### What the exercise asks
All lines below must be repeated exactly, with the pictures omitted.

● ● ● ● ● ● ●

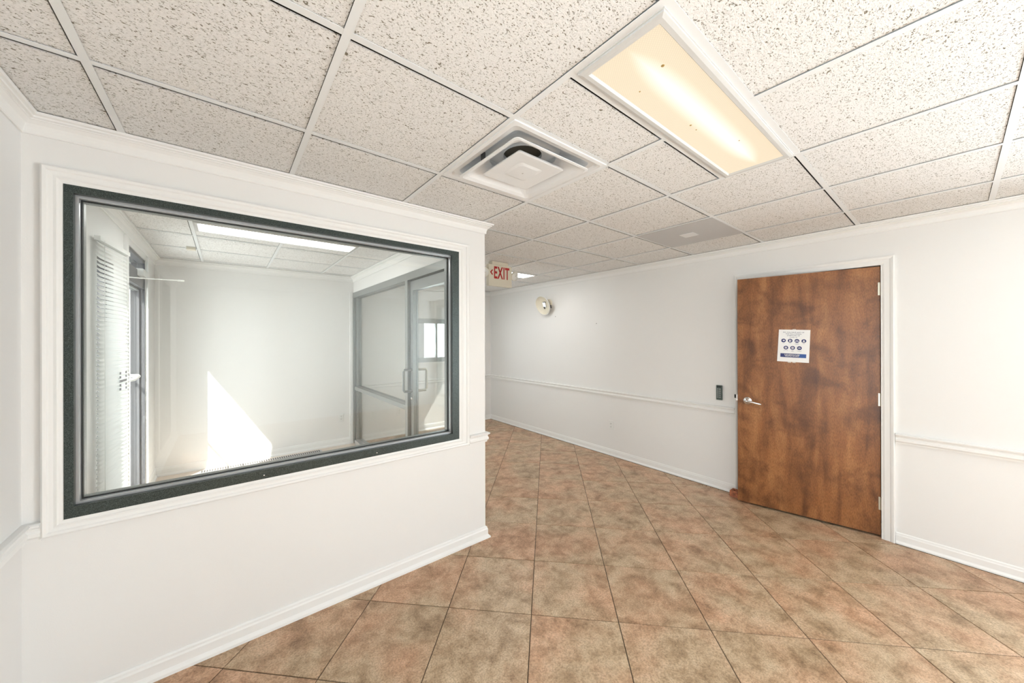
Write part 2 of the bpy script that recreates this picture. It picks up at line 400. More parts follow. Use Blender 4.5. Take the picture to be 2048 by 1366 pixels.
# wall over the glass partition
PX0, PX1, PXG = 1.44, 1.533, 1.492
bm = BM(); box(bm, PX0, PX1, YL + .1, YF, 2.165, TOP); box(bm, PX0, PX1, YL + .1, 2.44, 0, 2.165)
struct('wall_partition', bm, M['wall'])

# ------------------------------------------------------------ mouldings
CROWN = [(0, 0), (0, -.074), (.006, -.074), (.009, -.070), (.009, -.064), (.011, -.050), (.016, -.038), (.028, -.027), (.032, -.025), (.032, -.021), (.040, -.019), (.041, -.012), (.050, -.010), (.052, 0)]
RAIL = [(0, 0), (.010, 0), (.012, .012), (.020, .020), (.020, .034), (.014, .042), (.016, .052), (.026, .058), (.028, .067), (.020, .072), (0, .072)]
BASE = [(0, 0), (.030, 0), (.028, .012), (.018, .022), (.015, .026), (.015, .062), (.011, .070), (.010, .078), (.004, .084), (0, .084)]
# room on the left of the path direction
room = [(XC, YF), (XC, YL), (XE, YL), (XE, REAR)]
struct('trim_1', sweep([(XE, REAR), (XE, YL), (XC, YL), (XC, YF)][::-1], CROWN, H, 1), M['trim'])
struct('trim_2', sweep([(XR(REAR), REAR), (XR(YF), YF), (XC, YF)], CROWN, H, 1), M['trim'])
struct('trim_3', sweep([(PX0, YL + .1), (PX0, YF), (XE, YF), (XE, YL + .1)], CROWN, H2, 1), M['trim'])
CAS_L = FX0 - .056; CAS_R = FX1 + .085
struct('trim_4', sweep([(XC, YL + .26), (XC, YL), (CAS_R, YL)], RAIL, .722, 1), M['trim'])
struct('trim_5', sweep([(CAS_L, YL), (XE, YL), (XE, -.15)], RAIL, .722, 1), M['trim'])
struct('trim_6', sweep([(XR(1.315), 1.315), (XR(YF), YF), (PX1, YF)], RAIL, .754, 1), M['trim'])
struct('trim_7', sweep([(XR(-1.0), -1.0), (XR(.266), .266)], RAIL, .731, 1), M['trim'])
struct('baseboard_middle', sweep([(XC, YL + .26), (XC, YL), (XE, YL), (XE, REAR)], BASE, 0, 1), M['trim'])
struct('baseboard_right', sweep([(XR(1.315), 1.315), (XR(YF), YF), (PX1, YF)], [(d * .6, z) for d, z in BASE], 0, 1), M['trim'])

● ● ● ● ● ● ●

### Exercise output
Write part 2 of the bpy script that recreates this picture. It picks up at line 400. More parts follow. Use Blender 4.5. Take the picture to be 2048 by 1366 pixels.
# wall over the glass partition
PX0, PX1, PXG = 1.44, 1.533, 1.492
bm = BM(); box(bm, PX0, PX1, YL + .1, YF, 2.165, TOP); box(bm, PX0, PX1, YL + .1, 2.44, 0, 2.165)
struct('wall_partition', bm, M['wall'])

# ------------------------------------------------------------ mouldings
CROWN = [(0, 0), (0, -.074), (.006, -.074), (.009, -.070), (.009, -.064), (.011, -.050), (.016, -.038), (.028, -.027), (.032, -.025), (.032, -.021), (.040, -.019), (.041, -.012), (.050, -.010), (.052, 0)]
RAIL = [(0, 0), (.010, 0), (.012, .012), (.020, .020), (.020, .034), (.014, .042), (.016, .052), (.026, .058), (.028, .067), (.020, .072), (0, .072)]
BASE = [(0, 0), (.030, 0), (.028, .012), (.018, .022), (.015, .026), (.015, .062), (.011, .070), (.010, .078), (.004, .084), (0, .084)]
# room on the left of the path direction
room = [(XC, YF), (XC, YL), (XE, YL), (XE, REAR)]
struct('trim_1', sweep([(XE, REAR), (XE, YL), (XC, YL), (XC, YF)][::-1], CROWN, H, 1), M['trim'])
struct('trim_2', sweep([(XR(REAR), REAR), (XR(YF), YF), (XC, YF)], CROWN, H, 1), M['trim'])
struct('trim_3', sweep([(PX0, YL + .1), (PX0, YF), (XE, YF), (XE, YL + .1)], CROWN, H2, 1), M['trim'])
CAS_L = FX0 - .056; CAS_R = FX1 + .085
struct('trim_4', sweep([(XC, YL + .26), (XC, YL), (CAS_R, YL)], RAIL, .722, 1), M['trim'])
struct('trim_5', sweep([(CAS_L, YL), (XE, YL), (XE, -.15)], RAIL, .722, 1), M['trim'])
struct('trim_6', sweep([(XR(1.315), 1.315), (XR(YF), YF), (PX1, YF)], RAIL, .754, 1), M['trim'])
struct('trim_7', sweep([(XR(-1.0), -1.0), (XR(.266), .266)], RAIL, .731, 1), M['trim'])
struct('baseboard_middle', sweep([(XC, YL + .26), (XC, YL), (XE, YL), (XE, REAR)], BASE, 0, 1), M['trim'])
struct('baseboard_right', sweep([(XR(1.315), 1.315), (XR(YF), YF), (PX1, YF)], [(d * .6, z) for d, z in BASE], 0, 1), M['trim'])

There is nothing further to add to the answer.